_Directive_: Without the pictures, print the lines running from the beginning of the material to the line containing "b.build('eyebrow', M['hair'], parent)", both ends included.

-------- Data segment --------

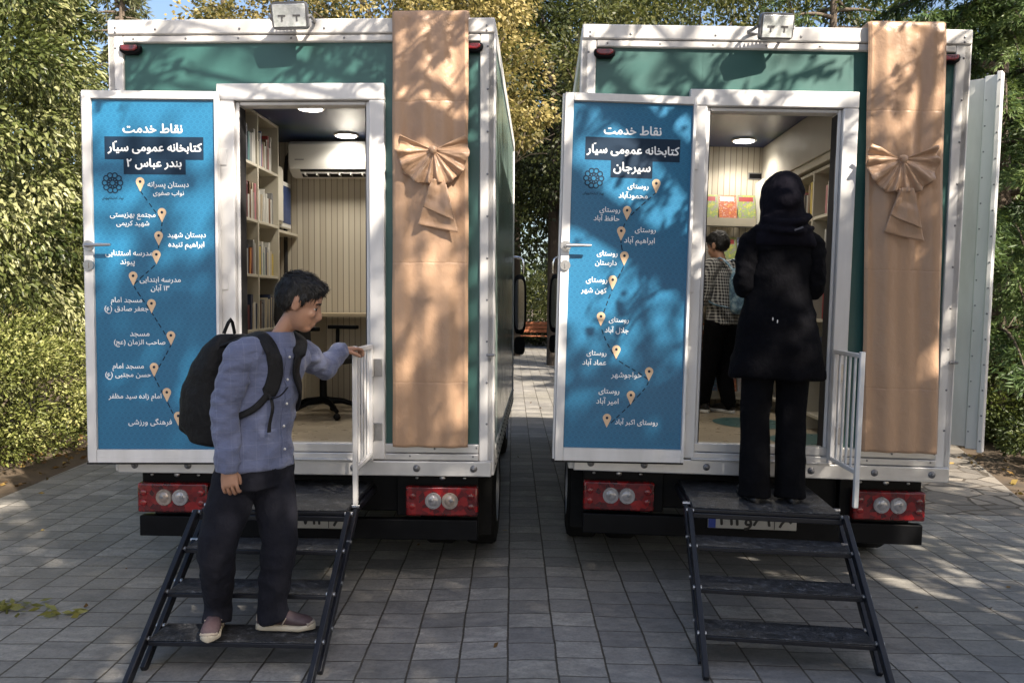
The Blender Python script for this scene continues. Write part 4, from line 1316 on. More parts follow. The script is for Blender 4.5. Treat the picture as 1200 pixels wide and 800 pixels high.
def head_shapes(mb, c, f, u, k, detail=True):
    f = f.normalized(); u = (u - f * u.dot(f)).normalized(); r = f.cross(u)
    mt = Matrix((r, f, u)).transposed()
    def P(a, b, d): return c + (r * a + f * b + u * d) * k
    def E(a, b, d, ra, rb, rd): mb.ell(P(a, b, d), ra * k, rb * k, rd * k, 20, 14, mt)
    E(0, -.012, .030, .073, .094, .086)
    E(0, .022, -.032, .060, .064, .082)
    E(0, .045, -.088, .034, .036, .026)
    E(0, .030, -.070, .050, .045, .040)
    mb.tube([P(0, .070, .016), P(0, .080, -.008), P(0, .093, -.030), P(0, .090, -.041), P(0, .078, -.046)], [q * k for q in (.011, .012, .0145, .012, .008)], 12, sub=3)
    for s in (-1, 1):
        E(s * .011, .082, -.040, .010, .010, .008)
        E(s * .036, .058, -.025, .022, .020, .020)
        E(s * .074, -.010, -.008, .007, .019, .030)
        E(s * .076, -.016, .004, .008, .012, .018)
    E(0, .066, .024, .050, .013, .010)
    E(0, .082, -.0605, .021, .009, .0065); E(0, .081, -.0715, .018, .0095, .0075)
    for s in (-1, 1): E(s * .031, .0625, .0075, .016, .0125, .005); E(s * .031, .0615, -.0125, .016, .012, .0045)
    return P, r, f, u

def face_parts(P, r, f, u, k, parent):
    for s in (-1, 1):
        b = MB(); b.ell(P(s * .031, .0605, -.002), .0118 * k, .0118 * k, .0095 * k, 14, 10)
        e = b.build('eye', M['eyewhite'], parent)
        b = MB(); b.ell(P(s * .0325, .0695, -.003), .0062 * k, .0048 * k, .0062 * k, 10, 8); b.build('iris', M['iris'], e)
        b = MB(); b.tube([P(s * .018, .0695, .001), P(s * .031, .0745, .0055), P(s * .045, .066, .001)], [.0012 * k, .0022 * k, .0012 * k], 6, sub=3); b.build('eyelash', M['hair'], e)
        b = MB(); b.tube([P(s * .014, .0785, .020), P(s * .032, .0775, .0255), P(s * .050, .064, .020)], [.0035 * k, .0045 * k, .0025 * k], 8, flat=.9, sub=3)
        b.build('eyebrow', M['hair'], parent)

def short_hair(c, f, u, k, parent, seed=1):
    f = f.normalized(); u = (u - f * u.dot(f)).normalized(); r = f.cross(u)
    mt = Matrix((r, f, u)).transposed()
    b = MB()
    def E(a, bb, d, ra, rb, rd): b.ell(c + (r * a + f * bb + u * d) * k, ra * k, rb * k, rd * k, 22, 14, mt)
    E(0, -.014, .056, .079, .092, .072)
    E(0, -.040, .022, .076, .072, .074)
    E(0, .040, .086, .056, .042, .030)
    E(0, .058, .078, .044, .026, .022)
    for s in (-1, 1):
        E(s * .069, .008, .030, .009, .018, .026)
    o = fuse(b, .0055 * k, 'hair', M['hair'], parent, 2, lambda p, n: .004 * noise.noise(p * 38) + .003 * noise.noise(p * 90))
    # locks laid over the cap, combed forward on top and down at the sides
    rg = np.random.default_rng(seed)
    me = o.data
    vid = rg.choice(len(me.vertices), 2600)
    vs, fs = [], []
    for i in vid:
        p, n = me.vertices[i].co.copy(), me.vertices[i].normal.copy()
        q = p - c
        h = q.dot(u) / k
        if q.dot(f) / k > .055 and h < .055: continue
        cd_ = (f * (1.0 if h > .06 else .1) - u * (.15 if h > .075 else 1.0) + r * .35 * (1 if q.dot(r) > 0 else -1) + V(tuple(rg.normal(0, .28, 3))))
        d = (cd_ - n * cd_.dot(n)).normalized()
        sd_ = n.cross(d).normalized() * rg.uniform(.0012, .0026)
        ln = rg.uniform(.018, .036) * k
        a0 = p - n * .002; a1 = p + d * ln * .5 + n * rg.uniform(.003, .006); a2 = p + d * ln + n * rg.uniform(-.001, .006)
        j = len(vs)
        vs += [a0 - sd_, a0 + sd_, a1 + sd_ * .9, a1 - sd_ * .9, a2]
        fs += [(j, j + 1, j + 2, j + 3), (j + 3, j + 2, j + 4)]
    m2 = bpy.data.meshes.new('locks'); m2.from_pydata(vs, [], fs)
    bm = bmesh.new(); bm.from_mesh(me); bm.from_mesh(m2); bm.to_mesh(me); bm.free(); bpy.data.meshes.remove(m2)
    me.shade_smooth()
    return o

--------

_Solution to this problem_:
The Blender Python script for this scene continues. Write part 4, from line 1316 on. More parts follow. The script is for Blender 4.5. Treat the picture as 1200 pixels wide and 800 pixels high.
def head_shapes(mb, c, f, u, k, detail=True):
    f = f.normalized(); u = (u - f * u.dot(f)).normalized(); r = f.cross(u)
    mt = Matrix((r, f, u)).transposed()
    def P(a, b, d): return c + (r * a + f * b + u * d) * k
    def E(a, b, d, ra, rb, rd): mb.ell(P(a, b, d), ra * k, rb * k, rd * k, 20, 14, mt)
    E(0, -.012, .030, .073, .094, .086)
    E(0, .022, -.032, .060, .064, .082)
    E(0, .045, -.088, .034, .036, .026)
    E(0, .030, -.070, .050, .045, .040)
    mb.tube([P(0, .070, .016), P(0, .080, -.008), P(0, .093, -.030), P(0, .090, -.041), P(0, .078, -.046)], [q * k for q in (.011, .012, .0145, .012, .008)], 12, sub=3)
    for s in (-1, 1):
        E(s * .011, .082, -.040, .010, .010, .008)
        E(s * .036, .058, -.025, .022, .020, .020)
        E(s * .074, -.010, -.008, .007, .019, .030)
        E(s * .076, -.016, .004, .008, .012, .018)
    E(0, .066, .024, .050, .013, .010)
    E(0, .082, -.0605, .021, .009, .0065); E(0, .081, -.0715, .018, .0095, .0075)
    for s in (-1, 1): E(s * .031, .0625, .0075, .016, .0125, .005); E(s * .031, .0615, -.0125, .016, .012, .0045)
    return P, r, f, u

def face_parts(P, r, f, u, k, parent):
    for s in (-1, 1):
        b = MB(); b.ell(P(s * .031, .0605, -.002), .0118 * k, .0118 * k, .0095 * k, 14, 10)
        e = b.build('eye', M['eyewhite'], parent)
        b = MB(); b.ell(P(s * .0325, .0695, -.003), .0062 * k, .0048 * k, .0062 * k, 10, 8); b.build('iris', M['iris'], e)
        b = MB(); b.tube([P(s * .018, .0695, .001), P(s * .031, .0745, .0055), P(s * .045, .066, .001)], [.0012 * k, .0022 * k, .0012 * k], 6, sub=3); b.build('eyelash', M['hair'], e)
        b = MB(); b.tube([P(s * .014, .0785, .020), P(s * .032, .0775, .0255), P(s * .050, .064, .020)], [.0035 * k, .0045 * k, .0025 * k], 8, flat=.9, sub=3)
        b.build('eyebrow', M['hair'], parent)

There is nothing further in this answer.